1.8 Scope of the Study

The scope of this study is limited to the listed manufacturing firms in Nigeria. This study will specifically take into consideration listed cement manufacturing firms that engage in the harsh environmental degrading activities next to the oil and gas industry. This as a result of their activities which is capable of causing environmental social and economic issues to the host community. The scope of this study in relation to time covers a period between 2013-2018 (i.e. a period of 6 years) which indicates that the study considers a period which is more recent in relation to the availability of data. 


1.9 Limitations of the Study

Although this study will be scientifically carried out, there will still be potential limitations of the study that should be taken into consideration.

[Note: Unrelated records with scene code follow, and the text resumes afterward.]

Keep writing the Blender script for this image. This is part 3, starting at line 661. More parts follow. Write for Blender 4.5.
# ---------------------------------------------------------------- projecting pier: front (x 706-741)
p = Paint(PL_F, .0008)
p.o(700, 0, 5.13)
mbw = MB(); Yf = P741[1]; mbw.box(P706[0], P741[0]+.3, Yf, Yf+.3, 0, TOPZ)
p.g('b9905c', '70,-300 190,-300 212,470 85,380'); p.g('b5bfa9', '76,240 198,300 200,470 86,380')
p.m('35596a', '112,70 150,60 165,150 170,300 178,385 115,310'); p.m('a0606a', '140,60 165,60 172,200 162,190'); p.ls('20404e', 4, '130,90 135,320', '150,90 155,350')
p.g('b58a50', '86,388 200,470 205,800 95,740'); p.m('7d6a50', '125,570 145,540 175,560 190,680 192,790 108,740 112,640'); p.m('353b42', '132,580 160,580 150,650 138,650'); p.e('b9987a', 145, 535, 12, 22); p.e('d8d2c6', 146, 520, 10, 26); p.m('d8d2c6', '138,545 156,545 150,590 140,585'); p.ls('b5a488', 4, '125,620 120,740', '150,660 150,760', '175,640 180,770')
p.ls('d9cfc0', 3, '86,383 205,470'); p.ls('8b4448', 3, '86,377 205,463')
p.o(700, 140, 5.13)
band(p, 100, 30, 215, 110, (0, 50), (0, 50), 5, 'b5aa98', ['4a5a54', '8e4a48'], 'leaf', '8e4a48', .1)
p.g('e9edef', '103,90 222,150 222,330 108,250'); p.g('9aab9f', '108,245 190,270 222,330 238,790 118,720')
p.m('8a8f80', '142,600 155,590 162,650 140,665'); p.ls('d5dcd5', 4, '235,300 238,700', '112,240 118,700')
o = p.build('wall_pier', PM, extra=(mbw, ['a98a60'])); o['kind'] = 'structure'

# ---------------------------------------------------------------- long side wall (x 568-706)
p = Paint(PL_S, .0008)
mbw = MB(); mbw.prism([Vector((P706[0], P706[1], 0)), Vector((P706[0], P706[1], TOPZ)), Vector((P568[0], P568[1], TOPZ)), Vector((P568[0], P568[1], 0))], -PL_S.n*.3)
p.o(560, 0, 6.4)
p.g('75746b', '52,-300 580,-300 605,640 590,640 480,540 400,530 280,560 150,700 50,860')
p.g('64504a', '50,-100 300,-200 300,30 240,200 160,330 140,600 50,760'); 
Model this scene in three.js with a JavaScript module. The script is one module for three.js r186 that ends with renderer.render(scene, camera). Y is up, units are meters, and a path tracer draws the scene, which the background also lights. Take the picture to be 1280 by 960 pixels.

The current research is restricted only to the listed cement manufacturing firms. Furthermore, this research will mainly be conducted based on secondary data collection. The other data collection methods will not be considered. As a result, they may not be 100% accurate. In addition to these, data representing the period of 2013 to 2018 will be used for the study. The research will compile a large database of listed cement companies accounting data that demonstrate what will be done even with the limitations of currently available data.

More so, the data that will be used in this study were prepared on a historical basis which is one of fundamental problem associated with presenting accounting information. This thus makes it impossible for current causation to be inferred. However, the use of regression analysis which will try to establish causation effect between the dependent and independent variables in the analysis of data which will help to validate this study’s findings to greater extent.